##### Available data #####
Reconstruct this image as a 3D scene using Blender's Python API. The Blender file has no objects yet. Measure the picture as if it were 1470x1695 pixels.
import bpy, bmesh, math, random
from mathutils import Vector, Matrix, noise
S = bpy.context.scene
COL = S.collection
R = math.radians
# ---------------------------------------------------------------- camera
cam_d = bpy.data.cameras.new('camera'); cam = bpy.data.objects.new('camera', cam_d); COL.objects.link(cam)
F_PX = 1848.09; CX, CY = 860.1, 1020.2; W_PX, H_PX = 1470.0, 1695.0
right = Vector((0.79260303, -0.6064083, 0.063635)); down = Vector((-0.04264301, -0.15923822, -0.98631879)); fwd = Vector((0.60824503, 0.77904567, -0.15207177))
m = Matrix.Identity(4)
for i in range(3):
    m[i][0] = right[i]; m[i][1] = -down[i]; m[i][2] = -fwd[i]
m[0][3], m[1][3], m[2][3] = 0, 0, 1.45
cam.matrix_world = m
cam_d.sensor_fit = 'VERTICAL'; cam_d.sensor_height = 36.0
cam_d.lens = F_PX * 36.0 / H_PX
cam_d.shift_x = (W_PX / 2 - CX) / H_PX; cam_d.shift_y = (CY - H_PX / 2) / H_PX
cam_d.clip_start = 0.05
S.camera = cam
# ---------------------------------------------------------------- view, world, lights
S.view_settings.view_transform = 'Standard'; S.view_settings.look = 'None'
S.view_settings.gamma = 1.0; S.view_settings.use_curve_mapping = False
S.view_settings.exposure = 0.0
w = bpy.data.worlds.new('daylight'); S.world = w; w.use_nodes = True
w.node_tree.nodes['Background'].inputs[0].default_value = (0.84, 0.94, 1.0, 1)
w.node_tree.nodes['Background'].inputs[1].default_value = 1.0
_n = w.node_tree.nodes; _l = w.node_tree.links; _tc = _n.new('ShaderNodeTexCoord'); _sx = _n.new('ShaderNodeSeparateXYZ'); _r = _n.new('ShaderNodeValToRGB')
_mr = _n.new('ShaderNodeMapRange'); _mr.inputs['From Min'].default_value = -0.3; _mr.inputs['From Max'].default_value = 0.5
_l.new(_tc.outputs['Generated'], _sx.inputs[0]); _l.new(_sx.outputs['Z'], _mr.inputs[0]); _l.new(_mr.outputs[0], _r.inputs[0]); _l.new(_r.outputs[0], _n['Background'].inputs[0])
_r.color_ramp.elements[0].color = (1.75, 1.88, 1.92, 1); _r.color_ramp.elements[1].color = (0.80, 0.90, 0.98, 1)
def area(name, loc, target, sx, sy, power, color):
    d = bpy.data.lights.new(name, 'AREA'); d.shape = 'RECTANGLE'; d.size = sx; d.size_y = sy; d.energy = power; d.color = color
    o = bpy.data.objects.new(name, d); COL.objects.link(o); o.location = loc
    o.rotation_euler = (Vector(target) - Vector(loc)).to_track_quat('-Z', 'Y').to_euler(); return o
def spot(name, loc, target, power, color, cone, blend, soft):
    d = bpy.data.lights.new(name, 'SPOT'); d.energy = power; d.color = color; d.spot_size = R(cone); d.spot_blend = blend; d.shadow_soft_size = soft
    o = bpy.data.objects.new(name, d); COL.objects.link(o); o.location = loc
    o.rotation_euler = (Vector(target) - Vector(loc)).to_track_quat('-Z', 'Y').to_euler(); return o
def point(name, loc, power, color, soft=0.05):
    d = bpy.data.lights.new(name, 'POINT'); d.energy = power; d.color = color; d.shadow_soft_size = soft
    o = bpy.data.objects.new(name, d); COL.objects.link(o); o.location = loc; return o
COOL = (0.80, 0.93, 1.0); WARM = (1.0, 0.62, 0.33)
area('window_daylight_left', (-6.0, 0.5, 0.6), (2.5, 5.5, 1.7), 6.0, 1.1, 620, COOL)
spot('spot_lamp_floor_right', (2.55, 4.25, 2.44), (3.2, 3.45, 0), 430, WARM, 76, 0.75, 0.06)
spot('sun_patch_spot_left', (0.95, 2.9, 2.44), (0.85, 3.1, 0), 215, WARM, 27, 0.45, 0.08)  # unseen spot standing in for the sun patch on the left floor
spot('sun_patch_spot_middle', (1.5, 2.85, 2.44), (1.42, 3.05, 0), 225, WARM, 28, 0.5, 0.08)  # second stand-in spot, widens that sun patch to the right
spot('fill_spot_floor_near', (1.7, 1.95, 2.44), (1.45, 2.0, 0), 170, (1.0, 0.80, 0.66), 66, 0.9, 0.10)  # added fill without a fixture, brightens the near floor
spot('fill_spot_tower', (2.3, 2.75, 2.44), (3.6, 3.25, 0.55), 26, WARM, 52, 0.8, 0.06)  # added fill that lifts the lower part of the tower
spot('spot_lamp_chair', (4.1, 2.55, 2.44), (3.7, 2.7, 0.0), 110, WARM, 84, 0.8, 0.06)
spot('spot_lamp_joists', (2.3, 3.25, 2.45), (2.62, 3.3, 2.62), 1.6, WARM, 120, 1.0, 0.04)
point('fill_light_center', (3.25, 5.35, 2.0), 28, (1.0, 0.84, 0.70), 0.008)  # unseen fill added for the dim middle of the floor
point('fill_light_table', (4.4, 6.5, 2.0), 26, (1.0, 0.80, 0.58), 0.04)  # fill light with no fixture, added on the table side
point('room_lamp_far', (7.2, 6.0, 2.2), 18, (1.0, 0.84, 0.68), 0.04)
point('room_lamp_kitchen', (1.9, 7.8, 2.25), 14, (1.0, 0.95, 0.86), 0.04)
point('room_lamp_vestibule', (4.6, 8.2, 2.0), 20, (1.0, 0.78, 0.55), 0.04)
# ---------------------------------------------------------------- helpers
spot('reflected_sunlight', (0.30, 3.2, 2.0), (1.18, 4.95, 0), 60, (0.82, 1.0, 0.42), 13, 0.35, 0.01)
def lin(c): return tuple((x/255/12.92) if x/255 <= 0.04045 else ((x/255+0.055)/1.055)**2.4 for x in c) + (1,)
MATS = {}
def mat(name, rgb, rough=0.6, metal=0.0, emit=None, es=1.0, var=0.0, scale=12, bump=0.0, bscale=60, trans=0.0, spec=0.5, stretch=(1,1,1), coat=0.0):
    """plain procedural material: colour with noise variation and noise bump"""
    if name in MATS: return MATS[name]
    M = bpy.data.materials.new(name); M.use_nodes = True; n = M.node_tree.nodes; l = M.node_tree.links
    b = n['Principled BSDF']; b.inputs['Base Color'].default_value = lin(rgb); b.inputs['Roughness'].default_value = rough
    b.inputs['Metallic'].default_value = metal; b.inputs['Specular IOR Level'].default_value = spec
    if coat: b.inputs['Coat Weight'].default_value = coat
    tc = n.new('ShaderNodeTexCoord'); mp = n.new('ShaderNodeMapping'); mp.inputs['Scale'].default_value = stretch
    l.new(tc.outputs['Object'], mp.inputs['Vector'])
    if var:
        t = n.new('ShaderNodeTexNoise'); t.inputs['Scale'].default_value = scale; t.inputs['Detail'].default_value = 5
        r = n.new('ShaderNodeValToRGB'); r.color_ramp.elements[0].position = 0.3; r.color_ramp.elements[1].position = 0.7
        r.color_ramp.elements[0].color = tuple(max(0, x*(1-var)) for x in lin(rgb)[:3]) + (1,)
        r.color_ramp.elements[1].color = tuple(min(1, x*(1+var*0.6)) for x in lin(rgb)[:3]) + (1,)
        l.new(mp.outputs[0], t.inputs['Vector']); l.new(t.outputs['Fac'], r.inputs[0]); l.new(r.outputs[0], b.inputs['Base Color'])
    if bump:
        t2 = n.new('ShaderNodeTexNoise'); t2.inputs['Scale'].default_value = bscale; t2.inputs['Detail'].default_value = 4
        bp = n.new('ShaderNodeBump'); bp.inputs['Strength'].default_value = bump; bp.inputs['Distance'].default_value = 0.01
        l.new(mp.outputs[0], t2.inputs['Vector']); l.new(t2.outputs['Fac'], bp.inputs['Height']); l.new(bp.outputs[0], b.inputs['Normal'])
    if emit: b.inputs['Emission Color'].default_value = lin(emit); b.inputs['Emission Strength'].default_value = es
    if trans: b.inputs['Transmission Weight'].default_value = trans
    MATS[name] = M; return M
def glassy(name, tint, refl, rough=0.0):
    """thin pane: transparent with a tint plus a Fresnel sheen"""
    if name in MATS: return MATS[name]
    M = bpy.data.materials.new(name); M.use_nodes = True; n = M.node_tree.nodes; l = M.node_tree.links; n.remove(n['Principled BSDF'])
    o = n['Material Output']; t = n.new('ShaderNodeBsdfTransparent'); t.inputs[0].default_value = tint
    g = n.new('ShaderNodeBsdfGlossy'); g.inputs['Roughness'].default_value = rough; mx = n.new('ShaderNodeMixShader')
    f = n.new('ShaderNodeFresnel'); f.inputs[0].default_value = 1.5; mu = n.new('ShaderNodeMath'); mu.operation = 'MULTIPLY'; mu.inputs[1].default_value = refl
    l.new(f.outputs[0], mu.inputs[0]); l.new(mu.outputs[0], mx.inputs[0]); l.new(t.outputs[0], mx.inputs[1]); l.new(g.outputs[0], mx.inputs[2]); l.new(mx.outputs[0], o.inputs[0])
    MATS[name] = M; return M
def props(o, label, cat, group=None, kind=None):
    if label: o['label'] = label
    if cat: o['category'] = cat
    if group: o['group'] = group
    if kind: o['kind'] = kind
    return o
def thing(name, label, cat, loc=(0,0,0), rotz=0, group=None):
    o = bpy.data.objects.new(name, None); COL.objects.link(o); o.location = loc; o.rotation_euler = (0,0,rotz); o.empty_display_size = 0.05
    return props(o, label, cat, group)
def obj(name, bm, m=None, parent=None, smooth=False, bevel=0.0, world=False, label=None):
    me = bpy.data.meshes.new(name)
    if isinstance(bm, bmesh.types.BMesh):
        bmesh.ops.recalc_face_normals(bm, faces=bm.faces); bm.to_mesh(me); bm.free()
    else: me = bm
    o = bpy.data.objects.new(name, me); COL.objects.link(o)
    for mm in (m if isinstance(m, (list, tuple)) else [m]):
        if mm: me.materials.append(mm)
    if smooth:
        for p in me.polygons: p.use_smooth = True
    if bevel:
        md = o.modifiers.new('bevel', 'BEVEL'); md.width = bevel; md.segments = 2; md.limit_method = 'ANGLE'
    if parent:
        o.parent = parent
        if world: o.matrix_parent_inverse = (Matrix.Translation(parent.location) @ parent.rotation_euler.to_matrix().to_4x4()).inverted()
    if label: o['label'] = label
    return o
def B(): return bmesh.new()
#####
--- Request ---
Only the number is wanted: how many lines above include the word "scene"?

--- Result ---
2